The matrix $J$ has rank 1 and trace $n$, so its e-values are $0$ (multiplicity $n-1$) and $n$ (multiplicity $1$). Therefore the e-values of $J-I$ are $-1$ (multiplicity $n-1$) and $n-1$ (multiplicity $1$). Hence the determinant of $J-I$ is $(-1)^{n-1}(n-1)$. Hence the determinant of your matrix, after every variable has been assigned the value $x$, is $(-1)^{n-1}(n-1)\left[\binom{n-2}{k-1}x^{n-k-1}\left(1-x\right)^{k-1}\right]^n$, which is not zero when $x\in (0,1)$.
A possibly useful way to rephrase the question:
For any subset $\mathcal A \subseteq \{1, 2, \dots, n\}$, let
$$p_{\mathcal A} = \prod_{i \in \mathcal A} x_i \prod_{i\notin \mathcal A} (1-x_i),$$
and let $Q_\mathcal A$ denote the quadratic form on $\mathbb R^n$ given by
$$Q_\mathcal A (v) = \left(\sum_{i \in \mathcal A}v_i\right)^2 - \sum_{i \in\mathcal A} v_i^2 = \sum_{i,j \in \mathcal A, i\neq j}v_i v_j.$$
Consider the quadratic form $$Q = \sum_{\mathcal A} p_\mathcal A Q_\mathcal A,$$ where we sum over subsets of size $n-(k-1)$. Up to a diagonal change of coordinates, the matrix of this quadratic form is the matrix in the question. So the goal is to show that $Q$ is a nondegenerate quadratic form.

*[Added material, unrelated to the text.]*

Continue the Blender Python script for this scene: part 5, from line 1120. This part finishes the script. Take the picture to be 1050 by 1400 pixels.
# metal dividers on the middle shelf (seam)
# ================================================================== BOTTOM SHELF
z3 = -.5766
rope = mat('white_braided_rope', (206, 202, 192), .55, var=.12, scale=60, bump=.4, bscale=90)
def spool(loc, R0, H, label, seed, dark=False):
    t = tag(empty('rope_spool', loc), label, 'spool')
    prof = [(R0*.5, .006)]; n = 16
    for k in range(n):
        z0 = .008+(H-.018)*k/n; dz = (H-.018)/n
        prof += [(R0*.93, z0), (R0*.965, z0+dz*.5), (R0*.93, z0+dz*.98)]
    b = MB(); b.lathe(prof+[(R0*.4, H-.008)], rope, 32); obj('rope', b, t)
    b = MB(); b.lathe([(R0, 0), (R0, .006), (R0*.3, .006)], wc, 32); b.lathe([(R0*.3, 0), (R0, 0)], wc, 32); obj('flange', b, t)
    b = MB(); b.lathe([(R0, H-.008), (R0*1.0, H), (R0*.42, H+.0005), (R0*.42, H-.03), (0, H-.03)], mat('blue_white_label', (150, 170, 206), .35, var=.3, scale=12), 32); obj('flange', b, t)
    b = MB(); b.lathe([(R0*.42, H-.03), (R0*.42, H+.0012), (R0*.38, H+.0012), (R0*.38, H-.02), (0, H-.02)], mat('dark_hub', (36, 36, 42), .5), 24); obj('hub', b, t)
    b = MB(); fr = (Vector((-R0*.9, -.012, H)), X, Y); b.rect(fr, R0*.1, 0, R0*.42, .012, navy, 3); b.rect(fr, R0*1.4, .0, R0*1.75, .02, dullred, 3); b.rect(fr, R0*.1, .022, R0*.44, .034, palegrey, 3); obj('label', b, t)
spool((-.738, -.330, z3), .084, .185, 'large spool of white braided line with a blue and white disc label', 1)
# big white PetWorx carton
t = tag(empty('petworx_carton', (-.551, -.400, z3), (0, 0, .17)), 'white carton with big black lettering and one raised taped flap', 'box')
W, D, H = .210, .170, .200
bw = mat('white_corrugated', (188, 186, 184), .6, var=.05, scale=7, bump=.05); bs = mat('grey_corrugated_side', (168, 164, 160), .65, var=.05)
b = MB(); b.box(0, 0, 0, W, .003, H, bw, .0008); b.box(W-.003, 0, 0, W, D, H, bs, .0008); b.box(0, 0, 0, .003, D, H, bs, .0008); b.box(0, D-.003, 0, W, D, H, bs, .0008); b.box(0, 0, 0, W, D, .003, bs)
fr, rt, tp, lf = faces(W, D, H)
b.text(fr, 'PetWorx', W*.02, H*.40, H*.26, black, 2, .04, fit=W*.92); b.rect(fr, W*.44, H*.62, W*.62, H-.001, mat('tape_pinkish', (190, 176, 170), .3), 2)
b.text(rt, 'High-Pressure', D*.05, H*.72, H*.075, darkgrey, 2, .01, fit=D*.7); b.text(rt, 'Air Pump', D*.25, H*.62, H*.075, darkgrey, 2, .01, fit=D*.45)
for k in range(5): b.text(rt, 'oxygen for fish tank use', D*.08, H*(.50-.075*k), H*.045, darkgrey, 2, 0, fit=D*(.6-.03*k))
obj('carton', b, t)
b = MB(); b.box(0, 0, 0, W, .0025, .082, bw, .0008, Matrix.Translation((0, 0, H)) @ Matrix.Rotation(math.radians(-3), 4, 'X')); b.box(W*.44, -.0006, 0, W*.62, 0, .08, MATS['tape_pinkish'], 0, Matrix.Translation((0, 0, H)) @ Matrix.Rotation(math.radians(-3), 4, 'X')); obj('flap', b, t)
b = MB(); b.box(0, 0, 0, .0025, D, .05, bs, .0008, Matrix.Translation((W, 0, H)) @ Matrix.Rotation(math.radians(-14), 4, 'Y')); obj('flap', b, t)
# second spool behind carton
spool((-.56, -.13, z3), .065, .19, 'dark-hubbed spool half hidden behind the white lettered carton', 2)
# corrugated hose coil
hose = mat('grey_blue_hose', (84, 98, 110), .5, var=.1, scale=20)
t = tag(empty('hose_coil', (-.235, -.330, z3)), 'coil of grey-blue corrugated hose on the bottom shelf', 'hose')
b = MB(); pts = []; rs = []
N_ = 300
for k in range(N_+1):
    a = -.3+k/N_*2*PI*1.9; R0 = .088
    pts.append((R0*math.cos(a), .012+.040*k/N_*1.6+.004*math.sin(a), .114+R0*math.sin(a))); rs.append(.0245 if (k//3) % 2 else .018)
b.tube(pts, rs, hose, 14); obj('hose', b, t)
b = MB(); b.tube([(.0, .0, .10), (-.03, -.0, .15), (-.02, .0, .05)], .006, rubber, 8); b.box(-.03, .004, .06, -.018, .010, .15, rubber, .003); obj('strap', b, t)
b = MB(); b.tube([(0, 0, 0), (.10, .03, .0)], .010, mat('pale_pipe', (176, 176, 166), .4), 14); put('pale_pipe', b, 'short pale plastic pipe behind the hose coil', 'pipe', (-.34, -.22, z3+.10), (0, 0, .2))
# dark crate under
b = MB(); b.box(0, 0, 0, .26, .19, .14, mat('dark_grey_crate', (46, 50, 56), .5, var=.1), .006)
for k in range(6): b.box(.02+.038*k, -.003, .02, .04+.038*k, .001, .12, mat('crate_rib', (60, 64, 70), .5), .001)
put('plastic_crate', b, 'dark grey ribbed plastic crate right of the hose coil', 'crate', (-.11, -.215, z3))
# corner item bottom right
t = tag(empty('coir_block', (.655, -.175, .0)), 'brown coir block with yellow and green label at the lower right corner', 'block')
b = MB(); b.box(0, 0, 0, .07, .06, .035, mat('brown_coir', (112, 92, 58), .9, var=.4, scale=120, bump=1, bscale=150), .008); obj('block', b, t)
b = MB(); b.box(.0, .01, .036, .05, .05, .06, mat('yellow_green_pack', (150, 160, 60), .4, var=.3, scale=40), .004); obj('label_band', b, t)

It appears that $Q$ has signature $(1, n-1)$. Since it's easy to find a one-dimensional subspace of $\mathbb R^n$ on which $Q$ is positive definite, it suffices to find a codimension 1 subspace $V$ of $\mathbb R^n$ on which $Q$ is negative definite.
Note that up to scaling $Q$ is the expected value of $Q_\mathcal A$, where $\mathcal A$ is chosen via independent Bernoulli trials with probability $x_i$ for each event $i \in \mathcal A$, but conditioned on $|\mathcal A| = n-(k-1)$. Sensible candidates for $V$ might be orthogonal complements to vectors of the form $(v_1, \dots, v_n)$ where $v_i$ is somehow related to this probability distribution, e.g. $v_i = x_i$, or $v_i = x_i/(1-x_i)$, or $v_i = \mathbb P(i \in \mathcal A)$.